Ce qui apparaît clairement, donc, c’est qu’en l’absence de Cohen-Séat et de ses crédits privés, il ne restait plus rien de l’Institut de filmologie. En un sens, on pourrait dire que l’Institut était à l’image même de son objet, le film, son « directeur » ayant conçu une « illusion institutionnelle » si parfaitement réaliste qu’elle a même réussi, pour un temps, à engendrer des travaux dont la pratique des études cinématographiques conserve, aujourd’hui encore, des traces.

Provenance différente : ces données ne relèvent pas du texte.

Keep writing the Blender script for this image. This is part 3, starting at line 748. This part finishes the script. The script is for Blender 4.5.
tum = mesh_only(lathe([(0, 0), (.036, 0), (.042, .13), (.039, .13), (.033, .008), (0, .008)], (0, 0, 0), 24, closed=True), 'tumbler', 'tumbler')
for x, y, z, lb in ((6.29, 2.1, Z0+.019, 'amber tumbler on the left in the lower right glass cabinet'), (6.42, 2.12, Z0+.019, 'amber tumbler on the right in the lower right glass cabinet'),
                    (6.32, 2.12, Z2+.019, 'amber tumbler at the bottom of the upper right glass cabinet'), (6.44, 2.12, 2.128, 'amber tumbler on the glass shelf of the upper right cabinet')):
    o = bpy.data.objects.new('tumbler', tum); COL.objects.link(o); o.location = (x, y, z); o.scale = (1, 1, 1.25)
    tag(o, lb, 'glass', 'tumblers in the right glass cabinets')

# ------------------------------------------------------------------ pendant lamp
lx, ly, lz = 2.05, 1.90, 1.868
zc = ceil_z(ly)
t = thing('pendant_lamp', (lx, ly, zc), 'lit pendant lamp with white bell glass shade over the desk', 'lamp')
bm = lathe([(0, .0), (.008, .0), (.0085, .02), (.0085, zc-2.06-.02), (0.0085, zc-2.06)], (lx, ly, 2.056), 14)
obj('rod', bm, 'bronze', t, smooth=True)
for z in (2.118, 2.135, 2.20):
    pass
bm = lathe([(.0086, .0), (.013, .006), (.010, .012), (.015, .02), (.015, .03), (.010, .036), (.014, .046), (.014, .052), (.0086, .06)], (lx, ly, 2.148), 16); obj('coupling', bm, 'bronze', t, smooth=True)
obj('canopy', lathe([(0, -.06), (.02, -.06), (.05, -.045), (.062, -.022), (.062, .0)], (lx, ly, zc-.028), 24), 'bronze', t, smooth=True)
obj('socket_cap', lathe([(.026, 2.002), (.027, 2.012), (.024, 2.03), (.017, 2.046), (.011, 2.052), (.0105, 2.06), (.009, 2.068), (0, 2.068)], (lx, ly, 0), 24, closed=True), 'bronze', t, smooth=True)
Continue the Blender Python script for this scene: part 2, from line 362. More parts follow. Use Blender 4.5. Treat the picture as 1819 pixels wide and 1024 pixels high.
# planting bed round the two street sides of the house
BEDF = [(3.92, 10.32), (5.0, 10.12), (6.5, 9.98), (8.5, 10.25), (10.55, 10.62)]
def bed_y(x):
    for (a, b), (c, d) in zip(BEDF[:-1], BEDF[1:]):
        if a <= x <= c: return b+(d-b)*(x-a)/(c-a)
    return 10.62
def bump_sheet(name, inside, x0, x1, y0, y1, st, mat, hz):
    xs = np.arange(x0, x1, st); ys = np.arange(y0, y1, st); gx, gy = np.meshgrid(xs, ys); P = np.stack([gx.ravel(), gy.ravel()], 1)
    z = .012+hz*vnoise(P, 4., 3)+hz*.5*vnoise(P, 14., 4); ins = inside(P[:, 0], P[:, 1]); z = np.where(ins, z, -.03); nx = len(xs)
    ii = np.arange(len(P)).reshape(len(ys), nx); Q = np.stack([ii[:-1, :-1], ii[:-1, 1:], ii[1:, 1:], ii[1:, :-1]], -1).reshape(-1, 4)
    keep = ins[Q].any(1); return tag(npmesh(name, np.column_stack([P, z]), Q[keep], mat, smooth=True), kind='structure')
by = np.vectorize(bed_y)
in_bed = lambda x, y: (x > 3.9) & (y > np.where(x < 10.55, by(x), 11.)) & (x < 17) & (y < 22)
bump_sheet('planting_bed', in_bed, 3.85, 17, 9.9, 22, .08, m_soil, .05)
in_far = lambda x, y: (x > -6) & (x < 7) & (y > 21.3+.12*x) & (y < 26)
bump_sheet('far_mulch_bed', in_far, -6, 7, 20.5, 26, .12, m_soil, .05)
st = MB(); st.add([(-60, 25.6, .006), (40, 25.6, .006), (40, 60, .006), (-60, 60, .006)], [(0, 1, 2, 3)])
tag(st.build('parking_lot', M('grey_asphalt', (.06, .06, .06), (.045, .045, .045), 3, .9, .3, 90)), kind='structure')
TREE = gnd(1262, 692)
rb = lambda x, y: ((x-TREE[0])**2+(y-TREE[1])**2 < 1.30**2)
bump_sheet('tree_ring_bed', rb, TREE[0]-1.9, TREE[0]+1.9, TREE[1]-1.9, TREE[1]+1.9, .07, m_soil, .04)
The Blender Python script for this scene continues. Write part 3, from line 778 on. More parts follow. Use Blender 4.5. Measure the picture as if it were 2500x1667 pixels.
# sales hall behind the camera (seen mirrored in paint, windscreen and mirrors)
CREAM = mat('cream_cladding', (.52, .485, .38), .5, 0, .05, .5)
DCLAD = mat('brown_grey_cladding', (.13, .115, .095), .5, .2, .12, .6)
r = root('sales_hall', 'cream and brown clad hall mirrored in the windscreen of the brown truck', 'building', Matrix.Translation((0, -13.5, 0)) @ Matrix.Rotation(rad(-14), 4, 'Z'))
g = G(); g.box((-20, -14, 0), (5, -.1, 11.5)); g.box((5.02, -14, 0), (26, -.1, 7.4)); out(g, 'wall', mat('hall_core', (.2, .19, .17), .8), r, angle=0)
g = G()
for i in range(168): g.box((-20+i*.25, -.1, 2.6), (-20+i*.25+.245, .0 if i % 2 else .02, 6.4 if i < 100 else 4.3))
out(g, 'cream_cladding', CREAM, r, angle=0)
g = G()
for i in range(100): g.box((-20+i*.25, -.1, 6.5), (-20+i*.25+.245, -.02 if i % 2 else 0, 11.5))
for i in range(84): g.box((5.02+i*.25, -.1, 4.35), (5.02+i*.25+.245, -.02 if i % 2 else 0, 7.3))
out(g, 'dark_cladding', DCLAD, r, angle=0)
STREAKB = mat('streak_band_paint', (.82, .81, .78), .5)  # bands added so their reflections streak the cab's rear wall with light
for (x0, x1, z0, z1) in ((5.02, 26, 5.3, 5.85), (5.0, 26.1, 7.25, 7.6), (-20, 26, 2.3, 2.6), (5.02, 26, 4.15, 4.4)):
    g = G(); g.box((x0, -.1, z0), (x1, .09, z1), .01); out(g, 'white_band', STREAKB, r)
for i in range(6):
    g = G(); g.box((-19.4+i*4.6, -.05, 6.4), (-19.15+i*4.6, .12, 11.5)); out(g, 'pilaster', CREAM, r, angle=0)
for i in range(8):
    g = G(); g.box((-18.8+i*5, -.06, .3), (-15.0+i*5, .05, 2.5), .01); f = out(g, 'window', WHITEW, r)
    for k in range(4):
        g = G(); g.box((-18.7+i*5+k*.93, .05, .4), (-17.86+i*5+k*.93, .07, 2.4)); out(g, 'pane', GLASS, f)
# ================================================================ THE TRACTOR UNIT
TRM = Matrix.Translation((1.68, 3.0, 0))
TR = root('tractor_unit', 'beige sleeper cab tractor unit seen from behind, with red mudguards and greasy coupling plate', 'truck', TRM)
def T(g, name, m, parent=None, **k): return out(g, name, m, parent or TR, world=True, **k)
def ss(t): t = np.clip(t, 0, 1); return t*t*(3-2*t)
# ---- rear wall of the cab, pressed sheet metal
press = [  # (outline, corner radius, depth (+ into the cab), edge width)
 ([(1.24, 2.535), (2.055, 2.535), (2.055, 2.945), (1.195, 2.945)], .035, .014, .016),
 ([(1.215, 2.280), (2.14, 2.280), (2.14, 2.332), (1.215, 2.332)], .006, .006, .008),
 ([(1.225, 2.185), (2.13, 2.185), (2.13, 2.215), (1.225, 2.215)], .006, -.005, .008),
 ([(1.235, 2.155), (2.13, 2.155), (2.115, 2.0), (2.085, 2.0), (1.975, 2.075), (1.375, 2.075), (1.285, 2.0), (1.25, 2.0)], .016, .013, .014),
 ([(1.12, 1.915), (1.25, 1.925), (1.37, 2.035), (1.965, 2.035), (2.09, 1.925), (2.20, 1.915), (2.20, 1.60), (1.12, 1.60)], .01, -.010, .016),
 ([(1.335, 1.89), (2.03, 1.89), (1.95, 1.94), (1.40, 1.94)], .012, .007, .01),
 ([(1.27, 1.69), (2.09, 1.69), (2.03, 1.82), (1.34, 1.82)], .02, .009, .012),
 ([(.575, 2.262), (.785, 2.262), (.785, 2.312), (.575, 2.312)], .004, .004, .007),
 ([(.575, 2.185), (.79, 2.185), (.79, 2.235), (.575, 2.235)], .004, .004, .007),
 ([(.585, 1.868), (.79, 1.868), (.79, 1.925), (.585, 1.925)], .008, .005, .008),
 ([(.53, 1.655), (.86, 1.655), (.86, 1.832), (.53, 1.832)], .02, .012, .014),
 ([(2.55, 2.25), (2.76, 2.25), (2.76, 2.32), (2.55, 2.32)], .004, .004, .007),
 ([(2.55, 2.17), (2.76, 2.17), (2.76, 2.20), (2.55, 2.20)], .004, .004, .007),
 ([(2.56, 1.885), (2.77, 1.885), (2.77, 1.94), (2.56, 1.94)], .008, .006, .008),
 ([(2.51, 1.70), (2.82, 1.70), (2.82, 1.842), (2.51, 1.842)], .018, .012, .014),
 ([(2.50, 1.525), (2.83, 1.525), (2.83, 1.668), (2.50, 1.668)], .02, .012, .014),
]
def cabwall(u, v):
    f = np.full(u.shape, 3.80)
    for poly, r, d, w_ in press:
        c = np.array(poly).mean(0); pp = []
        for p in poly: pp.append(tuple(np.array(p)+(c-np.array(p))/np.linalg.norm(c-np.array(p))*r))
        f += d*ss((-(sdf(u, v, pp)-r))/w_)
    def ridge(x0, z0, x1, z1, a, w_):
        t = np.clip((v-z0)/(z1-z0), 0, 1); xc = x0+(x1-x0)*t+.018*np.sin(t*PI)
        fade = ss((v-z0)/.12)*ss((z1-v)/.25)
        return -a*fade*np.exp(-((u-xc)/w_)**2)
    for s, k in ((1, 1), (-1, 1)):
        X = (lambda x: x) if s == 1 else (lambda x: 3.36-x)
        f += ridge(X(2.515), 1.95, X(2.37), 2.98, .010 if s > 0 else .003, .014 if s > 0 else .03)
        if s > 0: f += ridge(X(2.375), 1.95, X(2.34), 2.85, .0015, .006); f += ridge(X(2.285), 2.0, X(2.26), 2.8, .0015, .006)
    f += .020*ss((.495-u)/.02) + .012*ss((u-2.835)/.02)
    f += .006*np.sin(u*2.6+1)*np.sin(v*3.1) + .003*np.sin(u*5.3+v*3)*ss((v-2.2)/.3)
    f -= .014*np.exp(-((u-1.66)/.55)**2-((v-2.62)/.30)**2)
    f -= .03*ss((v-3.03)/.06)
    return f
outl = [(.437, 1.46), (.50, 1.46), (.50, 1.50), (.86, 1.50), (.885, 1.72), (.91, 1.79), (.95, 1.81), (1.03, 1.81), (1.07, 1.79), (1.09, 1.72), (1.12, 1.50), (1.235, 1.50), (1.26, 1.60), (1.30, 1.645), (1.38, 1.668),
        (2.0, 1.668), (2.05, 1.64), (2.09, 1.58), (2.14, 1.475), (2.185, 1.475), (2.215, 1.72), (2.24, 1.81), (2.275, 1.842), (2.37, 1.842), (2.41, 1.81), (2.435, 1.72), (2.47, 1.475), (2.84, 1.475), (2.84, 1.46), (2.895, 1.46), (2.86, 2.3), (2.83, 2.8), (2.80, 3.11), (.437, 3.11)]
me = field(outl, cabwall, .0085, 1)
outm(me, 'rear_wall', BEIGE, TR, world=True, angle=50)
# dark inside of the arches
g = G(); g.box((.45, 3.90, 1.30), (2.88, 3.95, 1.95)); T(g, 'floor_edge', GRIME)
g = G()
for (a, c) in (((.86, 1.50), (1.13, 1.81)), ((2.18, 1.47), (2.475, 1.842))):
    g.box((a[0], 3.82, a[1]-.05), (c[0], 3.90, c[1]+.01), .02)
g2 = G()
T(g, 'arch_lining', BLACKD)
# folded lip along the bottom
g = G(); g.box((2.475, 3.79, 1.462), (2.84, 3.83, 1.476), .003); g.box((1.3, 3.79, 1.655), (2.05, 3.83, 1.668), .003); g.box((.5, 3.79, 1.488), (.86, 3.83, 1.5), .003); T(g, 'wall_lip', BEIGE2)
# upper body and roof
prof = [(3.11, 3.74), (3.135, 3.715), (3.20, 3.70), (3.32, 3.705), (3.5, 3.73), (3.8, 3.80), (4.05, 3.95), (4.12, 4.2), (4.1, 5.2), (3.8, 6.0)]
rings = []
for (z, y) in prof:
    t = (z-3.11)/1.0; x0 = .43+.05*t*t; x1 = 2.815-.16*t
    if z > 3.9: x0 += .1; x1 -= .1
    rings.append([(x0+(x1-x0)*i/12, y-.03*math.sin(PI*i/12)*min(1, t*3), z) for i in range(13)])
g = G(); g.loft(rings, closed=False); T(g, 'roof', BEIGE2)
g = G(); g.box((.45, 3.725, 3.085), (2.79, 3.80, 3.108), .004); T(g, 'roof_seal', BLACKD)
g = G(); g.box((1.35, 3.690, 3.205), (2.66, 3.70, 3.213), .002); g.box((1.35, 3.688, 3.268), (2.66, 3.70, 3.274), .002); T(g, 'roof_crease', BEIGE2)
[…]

La filmologie, on le sait, n’était pas une « école » théorique. Au plan scientifique elle était animée par des motivations et des justifications multiples, propres notamment aux différentes disciplines qui s’y réunissaient. En ce sens, on ne saurait rapprocher avec trop d’insistance la filmologie dans son ensemble des recherches « secrètes » de son fondateur sur les problèmes de conditionnement. Pourtant, comme on l’a vu, au plan institutionnel, tant le succès que l’effondrement de la filmologie se trouvent liés à ces recherches (et aux crédits qu’ils rapportent) et donc, en un sens, à l’idée que le cinéma, en tant que phénomène de masse, représente ni plus ni moins une menace ou un danger pour la civilisation moderne car il est susceptible de manipuler les masses en question. Mais il fallait bien que ces deux plans trouvent à se conjuguer d’une façon ou d’une autre. Sans doute les succès de l’Institut de filmologie — dans l’un ou l’autre de ses « domaines » de recherche — permettaient-ils d’alimenter, pour un temps du moins, la légitimité de l’entreprise. En revanche, l’infléchissement de la RIF — sous la direction de Cohen-Séat — qui s’oriente vers la psychologie durant les années 1950, offre peut-être un moyen de mieux conjuguer encore la légitimation scientifique de l’Institut avec sa légitimation institutionnelle « secrète ». Que les angoisses ou les inquiétudes du xxe siècle aient pu servir de tremplin à l’émergence des études cinématographiques ne saurait surprendre vu les rapports complexes que le cinéma a su tisser avec l’ensemble des phénomènes (technologiques, sociaux, anthropologiques, économiques, politiques, esthétiques, etc.) qui ont défini ce siècle et vu la place qu’il occupe dans nos consciences. C’est là un aspect de l’histoire de cette discipline sur lequel, toutefois, il reste encore beaucoup à dire.